Sportsmart Football Manager, Andrew McCaig

Wearing shinguards has been compulsory for about 20  years. Over this time, the shinguard has evolved with remarkable changes. Now, with the latest materials being used, shinguards are much lighter and less cumbersome. With a large selection now available, everyone should be able to get the perfect fit.

A correctly fitted shinguard should cover about 75% of the tibia. They should not be worn too close to the knee or ankle; about 4cm should be allowed at each end so as not to impede mobility or touch.

I recommend all young children up to the age of 10 be encouraged to wear a shinguard that offers ankle and achilles protection. Getting used to the extra protection at an early age lessens injury risk and teaches them to identify a safer shinguard as they become more independent with their choices.
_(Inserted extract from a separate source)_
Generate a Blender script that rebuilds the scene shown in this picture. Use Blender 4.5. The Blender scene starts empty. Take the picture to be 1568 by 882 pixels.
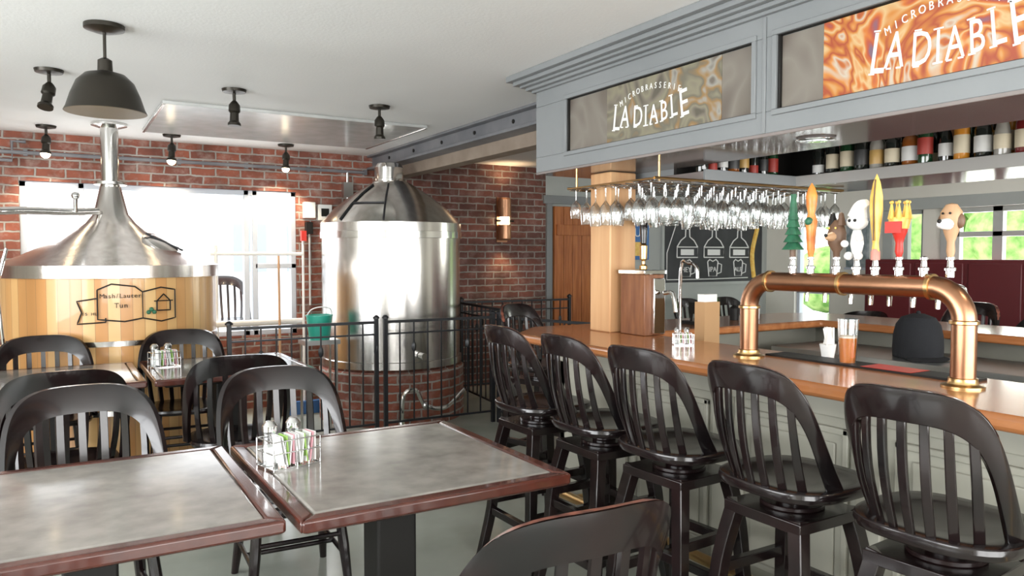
import bpy, math, random
from mathutils import Matrix, Vector, Euler
random.seed(7)
PI=math.pi
scene=bpy.context.scene

# ---------------------------------------------------------------- materials
def new_mat(name):
    m=bpy.data.materials.new(name); m.use_nodes=True
    nt=m.node_tree; b=nt.nodes['Principled BSDF']
    return m,nt,b
def c4(c): return (c[0],c[1],c[2],1)
def mat(name,col,rough=.5,metal=0,col2=None,nscale=5,stretch=(1,1,1),bump=0,bscale=40,trans=0,emis=None,estr=0,coat=0,lo=.35,hi=.65,detail=4,alpha=None,spec=None):
    m,nt,b=new_mat(name)
    b.inputs['Base Color'].default_value=c4(col)
    b.inputs['Roughness'].default_value=rough
    b.inputs['Metallic'].default_value=metal
    b.inputs['Transmission Weight'].default_value=trans
    b.inputs['Coat Weight'].default_value=coat
    b.inputs['Coat Roughness'].default_value=.08
    if spec is not None: b.inputs['Specular IOR Level'].default_value=spec
    if emis:
        b.inputs['Emission Color'].default_value=c4(emis); b.inputs['Emission Strength'].default_value=estr
    N=nt.nodes.new; L=nt.links.new
    if col2 or bump:
        tc=N('ShaderNodeTexCoord'); mp=N('ShaderNodeMapping'); mp.inputs['Scale'].default_value=stretch
        L(tc.outputs['Object'],mp.inputs['Vector'])
    if col2:
        n=N('ShaderNodeTexNoise'); n.inputs['Scale'].default_value=nscale; n.inputs['Detail'].default_value=detail
        r=N('ShaderNodeValToRGB'); r.color_ramp.elements[0].position=lo; r.color_ramp.elements[1].position=hi
        r.color_ramp.elements[0].color=c4(col); r.color_ramp.elements[1].color=c4(col2)
        L(mp.outputs[0],n.inputs['Vector']); L(n.outputs['Fac'],r.inputs[0]); L(r.outputs[0],b.inputs['Base Color'])
    if bump:
        n2=N('ShaderNodeTexNoise'); n2.inputs['Scale'].default_value=bscale; n2.inputs['Detail'].default_value=3
        bp=N('ShaderNodeBump'); bp.inputs['Strength'].default_value=bump; bp.inputs['Distance'].default_value=.01
        L(mp.outputs[0],n2.inputs['Vector']); L(n2.outputs['Fac'],bp.inputs['Height']); L(bp.outputs[0],b.inputs['Normal'])
    return m
def brick_mat(name,cyl=0,white=.5,k=1,c1=(.32,.098,.058),c2=(.18,.065,.048)):
    m,nt,b=new_mat(name); N=nt.nodes.new; L=nt.links.new
    tc=N('ShaderNodeTexCoord'); s=N('ShaderNodeSeparateXYZ'); L(tc.outputs['Object'],s.inputs[0])
    cb=N('ShaderNodeCombineXYZ')
    if cyl:
        a=N('ShaderNodeMath'); a.operation='ARCTAN2'; L(s.outputs['Y'],a.inputs[0]); L(s.outputs['X'],a.inputs[1])
        mu=N('ShaderNodeMath'); mu.operation='MULTIPLY'; mu.inputs[1].default_value=cyl; L(a.outputs[0],mu.inputs[0])
        L(mu.outputs[0],cb.inputs['X'])
    else: L(s.outputs['X'],cb.inputs['X'])
    L(s.outputs['Z'],cb.inputs['Y'])
    wn=N('ShaderNodeTexNoise'); wn.inputs['Scale'].default_value=14; L(cb.outputs[0],wn.inputs['Vector'])
    ws=N('ShaderNodeVectorMath'); ws.operation='SCALE'; ws.inputs['Scale'].default_value=.02; L(wn.outputs['Color'],ws.inputs[0])
    wa=N('ShaderNodeVectorMath'); wa.operation='ADD'; L(cb.outputs[0],wa.inputs[0]); L(ws.outputs[0],wa.inputs[1])
    br=N('ShaderNodeTexBrick'); L(wa.outputs[0],br.inputs['Vector'])
    br.inputs['Scale'].default_value=1; br.inputs['Brick Width'].default_value=.225; br.inputs['Row Height'].default_value=.078
    br.inputs['Mortar Size'].default_value=.0095; br.inputs['Mortar Smooth'].default_value=.35; br.inputs['Bias'].default_value=-.1
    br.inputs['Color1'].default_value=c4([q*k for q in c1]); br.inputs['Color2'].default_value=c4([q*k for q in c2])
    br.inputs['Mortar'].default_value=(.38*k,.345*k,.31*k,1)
    n=N('ShaderNodeTexNoise'); n.inputs['Scale'].default_value=8; n.inputs['Detail'].default_value=8; n.inputs['Roughness'].default_value=.65; L(cb.outputs[0],n.inputs['Vector'])
    r=N('ShaderNodeValToRGB'); r.color_ramp.elements[0].position=.48; r.color_ramp.elements[1].position=.70
    r.color_ramp.elements[0].color=(0,0,0,1); r.color_ramp.elements[1].color=(white,)*3+(1,)
    L(n.outputs['Fac'],r.inputs[0])
    mx=N('ShaderNodeMix'); mx.data_type='RGBA'; L(r.outputs[0],mx.inputs['Factor']); L(br.outputs['Color'],mx.inputs['A'])
    mx.inputs['B'].default_value=(.46*k,.36*k,.32*k,1)
    n3=N('ShaderNodeTexNoise'); n3.inputs['Scale'].default_value=3.3; n3.inputs['Detail'].default_value=5; L(cb.outputs[0],n3.inputs['Vector'])
    r3=N('ShaderNodeValToRGB'); r3.color_ramp.elements[0].position=.3; r3.color_ramp.elements[1].position=.6
    r3.color_ramp.elements[0].color=(.50,.48,.46,1); r3.color_ramp.elements[1].color=(1,1,1,1); L(n3.outputs['Fac'],r3.inputs[0])
    m2=N('ShaderNodeMix'); m2.data_type='RGBA'; m2.blend_type='MULTIPLY'; m2.inputs['Factor'].default_value=1
    L(mx.outputs['Result'],m2.inputs['A']); L(r3.outputs[0],m2.inputs['B'])
    L(m2.outputs['Result'],b.inputs['Base Color']); b.inputs['Roughness'].default_value=.85
    inv=N('ShaderNodeMath'); inv.operation='SUBTRACT'; inv.inputs[0].default_value=1; L(br.outputs['Fac'],inv.inputs[1])
    ad=N('ShaderNodeMath'); ad.operation='MULTIPLY_ADD'; ad.inputs[1].default_value=.5; L(n.outputs['Fac'],ad.inputs[0]); L(inv.outputs[0],ad.inputs[2])
    bp=N('ShaderNodeBump'); bp.inputs['Strength'].default_value=.8; bp.inputs['Distance'].default_value=.012
    L(ad.outputs[0],bp.inputs['Height']); L(bp.outputs[0],b.inputs['Normal'])
    return m
def stave_mat(name):
    m,nt,b=new_mat(name); N=nt.nodes.new; L=nt.links.new
    tc=N('ShaderNodeTexCoord'); s=N('ShaderNodeSeparateXYZ'); L(tc.outputs['Object'],s.inputs[0])
    a=N('ShaderNodeMath'); a.operation='ARCTAN2'; L(s.outputs['Y'],a.inputs[0]); L(s.outputs['X'],a.inputs[1])
    mu=N('ShaderNodeMath'); mu.operation='MULTIPLY'; mu.inputs[1].default_value=60/(2*PI); L(a.outputs[0],mu.inputs[0])
    fl=N('ShaderNodeMath'); fl.operation='FLOOR'; L(mu.outputs[0],fl.inputs[0])
    wn=N('ShaderNodeTexWhiteNoise'); wn.noise_dimensions='1D'; L(fl.outputs[0],wn.inputs['W'])
    r=N('ShaderNodeValToRGB'); e=r.color_ramp.elements
    e[0].color=(.56,.27,.09,1); e[1].color=(.76,.50,.22,1)
    L(wn.outputs['Value'],r.inputs[0])
    fr=N('ShaderNodeMath'); fr.operation='FRACT'; L(mu.outputs[0],fr.inputs[0])
    gt=N('ShaderNodeMath'); gt.operation='GREATER_THAN'; gt.inputs[1].default_value=.045; L(fr.outputs[0],gt.inputs[0])
    mx=N('ShaderNodeMix'); mx.data_type='RGBA'; L(gt.outputs[0],mx.inputs['Factor']); mx.inputs['A'].default_value=(.38,.20,.08,1); L(r.outputs[0],mx.inputs['B'])
    L(mx.outputs['Result'],b.inputs['Base Color']); b.inputs['Roughness'].default_value=.3; b.inputs['Coat Weight'].default_value=.3
    return m
def swirl_mat(name,cols,scale=3,dist=2.5,seed=0,rough=.15,span=(.30,.70)):
    m,nt,b=new_mat(name); N=nt.nodes.new; L=nt.links.new
    tc=N('ShaderNodeTexCoord'); mp=N('ShaderNodeMapping'); mp.inputs['Location'].default_value=(seed,seed*2,seed)
    L(tc.outputs['Object'],mp.inputs['Vector'])
    n=N('ShaderNodeTexNoise'); n.inputs['Scale'].default_value=scale; n.inputs['Detail'].default_value=1.5; n.inputs['Distortion'].default_value=dist
    L(mp.outputs[0],n.inputs['Vector'])
    r=N('ShaderNodeValToRGB'); cr=r.color_ramp
    while len(cr.elements)<len(cols): cr.elements.new(.5)
    for i,c in enumerate(cols):
        cr.elements[i].position=span[0]+(span[1]-span[0])*i/(len(cols)-1); cr.elements[i].color=c4(c)
    L(n.outputs['Fac'],r.inputs[0]); L(r.outputs[0],b.inputs['Base Color']); b.inputs['Roughness'].default_value=rough
    return m
def glass_mat(name,tint=(.95,.97,.97),gl=.12):
    m=bpy.data.materials.new(name); m.use_nodes=True; nt=m.node_tree; nt.nodes.clear(); N=nt.nodes.new; L=nt.links.new
    o=N('ShaderNodeOutputMaterial'); mx=N('ShaderNodeMixShader'); t=N('ShaderNodeBsdfTransparent'); g=N('ShaderNodeBsdfGlossy')
    lw=N('ShaderNodeLayerWeight'); lw.inputs['Blend'].default_value=.35
    ad=N('ShaderNodeMath'); ad.operation='ADD'; ad.inputs[1].default_value=gl; ad.use_clamp=True
    L(lw.outputs['Facing'],ad.inputs[0]); t.inputs['Color'].default_value=c4(tint); g.inputs['Roughness'].default_value=.03
    L(ad.outputs[0],mx.inputs[0]); L(t.outputs[0],mx.inputs[1]); L(g.outputs[0],mx.inputs[2]); L(mx.outputs[0],o.inputs[0])
    return m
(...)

A shinguard that offers velcro strapping at the top and bottom also delivers more stability and lessens the chance of movement. Many shinguards now come with removable ankle protection which gives the guard a better fit over the tibia, then pulling on the ankle protection attachment. Well fitted, a shinguard should be snug around the shin and ankle, not protruding at the side of the calf like wings. This also allows any severe contact on any area of the shin to be absorbed and spread through the guard, reducing the impact on the area of contact.

Players should be aware that referees are instructed to inspect shinguards, which should be completely covered by socks/stockings. A referee can refuse a player permission to play should they feel their shinguards do not offer suitable protection.